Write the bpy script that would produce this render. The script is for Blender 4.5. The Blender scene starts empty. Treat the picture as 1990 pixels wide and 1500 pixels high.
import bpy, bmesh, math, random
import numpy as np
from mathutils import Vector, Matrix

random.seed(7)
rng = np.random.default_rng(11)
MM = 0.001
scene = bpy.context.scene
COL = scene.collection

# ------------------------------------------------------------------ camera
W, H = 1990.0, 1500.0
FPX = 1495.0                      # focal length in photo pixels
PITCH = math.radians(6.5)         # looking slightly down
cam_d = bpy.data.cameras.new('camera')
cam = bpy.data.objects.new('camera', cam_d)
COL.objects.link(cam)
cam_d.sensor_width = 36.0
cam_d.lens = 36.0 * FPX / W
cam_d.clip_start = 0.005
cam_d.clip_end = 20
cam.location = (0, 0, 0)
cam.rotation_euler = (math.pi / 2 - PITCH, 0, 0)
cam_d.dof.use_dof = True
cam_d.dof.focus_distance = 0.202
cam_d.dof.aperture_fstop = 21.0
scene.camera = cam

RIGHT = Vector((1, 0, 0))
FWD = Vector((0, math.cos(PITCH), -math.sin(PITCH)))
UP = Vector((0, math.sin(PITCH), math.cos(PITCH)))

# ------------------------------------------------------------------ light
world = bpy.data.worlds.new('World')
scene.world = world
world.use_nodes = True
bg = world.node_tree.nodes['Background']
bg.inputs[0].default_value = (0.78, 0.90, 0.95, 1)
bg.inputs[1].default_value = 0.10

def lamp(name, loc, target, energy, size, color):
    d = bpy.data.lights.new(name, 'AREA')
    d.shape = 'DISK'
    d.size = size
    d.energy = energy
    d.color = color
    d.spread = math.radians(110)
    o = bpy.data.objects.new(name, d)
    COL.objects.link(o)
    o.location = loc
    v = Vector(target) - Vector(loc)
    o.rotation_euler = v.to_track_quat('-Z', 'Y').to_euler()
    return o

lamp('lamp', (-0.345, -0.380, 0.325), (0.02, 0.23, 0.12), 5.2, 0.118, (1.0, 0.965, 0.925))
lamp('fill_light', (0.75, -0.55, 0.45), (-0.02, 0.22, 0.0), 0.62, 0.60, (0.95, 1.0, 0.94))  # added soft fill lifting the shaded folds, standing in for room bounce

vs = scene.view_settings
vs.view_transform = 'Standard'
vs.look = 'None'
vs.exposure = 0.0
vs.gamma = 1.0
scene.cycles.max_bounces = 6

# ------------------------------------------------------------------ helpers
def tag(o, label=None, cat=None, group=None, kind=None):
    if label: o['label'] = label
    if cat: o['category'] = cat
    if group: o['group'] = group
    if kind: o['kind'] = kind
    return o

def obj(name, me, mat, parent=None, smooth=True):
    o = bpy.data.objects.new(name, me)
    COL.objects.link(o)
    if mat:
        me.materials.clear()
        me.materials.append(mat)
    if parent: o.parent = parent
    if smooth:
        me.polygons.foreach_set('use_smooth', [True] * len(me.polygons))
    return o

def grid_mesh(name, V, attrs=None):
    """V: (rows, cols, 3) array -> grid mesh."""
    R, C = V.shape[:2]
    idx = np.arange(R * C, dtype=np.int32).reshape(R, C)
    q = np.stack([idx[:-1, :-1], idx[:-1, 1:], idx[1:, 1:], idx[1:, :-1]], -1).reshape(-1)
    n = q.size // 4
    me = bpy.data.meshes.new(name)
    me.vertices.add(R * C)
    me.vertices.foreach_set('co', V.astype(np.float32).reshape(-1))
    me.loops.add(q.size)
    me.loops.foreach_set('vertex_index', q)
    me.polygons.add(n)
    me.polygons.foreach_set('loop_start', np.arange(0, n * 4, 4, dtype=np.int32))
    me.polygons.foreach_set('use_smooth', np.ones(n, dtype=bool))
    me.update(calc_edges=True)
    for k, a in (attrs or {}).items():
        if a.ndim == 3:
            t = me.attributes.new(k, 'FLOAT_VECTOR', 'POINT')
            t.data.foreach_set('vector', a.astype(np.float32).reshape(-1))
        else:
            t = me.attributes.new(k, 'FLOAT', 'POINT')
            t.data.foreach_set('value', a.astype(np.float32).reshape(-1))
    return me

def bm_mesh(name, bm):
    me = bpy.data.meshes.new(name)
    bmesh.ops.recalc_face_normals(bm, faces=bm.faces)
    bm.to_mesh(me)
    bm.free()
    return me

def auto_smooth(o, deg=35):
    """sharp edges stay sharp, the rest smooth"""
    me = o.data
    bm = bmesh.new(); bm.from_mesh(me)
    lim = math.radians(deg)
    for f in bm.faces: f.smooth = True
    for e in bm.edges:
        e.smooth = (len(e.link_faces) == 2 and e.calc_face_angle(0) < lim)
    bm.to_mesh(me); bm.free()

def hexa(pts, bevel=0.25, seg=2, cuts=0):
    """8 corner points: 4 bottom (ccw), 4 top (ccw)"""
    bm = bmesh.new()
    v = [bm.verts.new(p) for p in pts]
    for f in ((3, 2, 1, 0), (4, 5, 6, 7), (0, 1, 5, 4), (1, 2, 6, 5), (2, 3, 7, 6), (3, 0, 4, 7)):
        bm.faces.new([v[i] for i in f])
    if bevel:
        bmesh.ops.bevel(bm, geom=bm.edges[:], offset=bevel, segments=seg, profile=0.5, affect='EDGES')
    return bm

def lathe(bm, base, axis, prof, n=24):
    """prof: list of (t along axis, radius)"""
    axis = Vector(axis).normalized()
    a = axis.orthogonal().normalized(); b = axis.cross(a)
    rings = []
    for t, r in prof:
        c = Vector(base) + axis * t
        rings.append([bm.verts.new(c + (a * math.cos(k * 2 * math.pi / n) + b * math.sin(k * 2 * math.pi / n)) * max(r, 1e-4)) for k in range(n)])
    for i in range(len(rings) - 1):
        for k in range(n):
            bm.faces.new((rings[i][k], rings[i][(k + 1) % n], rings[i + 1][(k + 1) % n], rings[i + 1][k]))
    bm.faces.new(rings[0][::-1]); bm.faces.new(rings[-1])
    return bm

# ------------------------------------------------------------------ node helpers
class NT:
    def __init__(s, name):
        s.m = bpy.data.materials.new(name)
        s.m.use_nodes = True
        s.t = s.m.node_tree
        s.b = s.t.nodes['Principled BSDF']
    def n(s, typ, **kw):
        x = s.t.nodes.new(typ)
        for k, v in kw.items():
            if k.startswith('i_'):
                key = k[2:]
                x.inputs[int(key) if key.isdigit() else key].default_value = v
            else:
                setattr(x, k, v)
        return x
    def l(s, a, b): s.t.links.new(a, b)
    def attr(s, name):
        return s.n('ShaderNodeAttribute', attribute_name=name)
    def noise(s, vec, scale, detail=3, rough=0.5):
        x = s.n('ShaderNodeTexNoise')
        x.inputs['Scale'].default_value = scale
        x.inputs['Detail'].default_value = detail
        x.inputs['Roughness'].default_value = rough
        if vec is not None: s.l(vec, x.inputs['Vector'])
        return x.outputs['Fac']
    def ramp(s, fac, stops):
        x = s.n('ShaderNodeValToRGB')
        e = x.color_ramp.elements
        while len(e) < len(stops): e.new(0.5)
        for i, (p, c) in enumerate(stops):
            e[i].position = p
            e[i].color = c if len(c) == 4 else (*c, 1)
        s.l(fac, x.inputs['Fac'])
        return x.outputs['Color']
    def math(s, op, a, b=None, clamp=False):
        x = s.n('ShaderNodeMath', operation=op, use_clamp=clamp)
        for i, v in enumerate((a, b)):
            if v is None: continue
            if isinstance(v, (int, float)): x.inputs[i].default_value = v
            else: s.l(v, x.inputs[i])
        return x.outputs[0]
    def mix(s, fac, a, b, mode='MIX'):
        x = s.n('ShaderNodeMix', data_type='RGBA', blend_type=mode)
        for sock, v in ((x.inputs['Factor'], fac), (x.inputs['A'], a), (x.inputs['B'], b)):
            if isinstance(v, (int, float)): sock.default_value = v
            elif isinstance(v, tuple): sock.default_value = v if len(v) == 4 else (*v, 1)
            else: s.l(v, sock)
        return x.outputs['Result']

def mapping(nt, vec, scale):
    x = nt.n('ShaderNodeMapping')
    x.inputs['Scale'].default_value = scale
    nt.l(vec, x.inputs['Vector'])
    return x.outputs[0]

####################

■ To be done ■
Return only the lines from the beginning of the material up to and including the line with "from mathutils import Vector, Matrix", exactly as written.

■ Full solution ■
Write the bpy script that would produce this render. The script is for Blender 4.5. The Blender scene starts empty. Treat the picture as 1990 pixels wide and 1500 pixels high.
import bpy, bmesh, math, random
import numpy as np
from mathutils import Vector, Matrix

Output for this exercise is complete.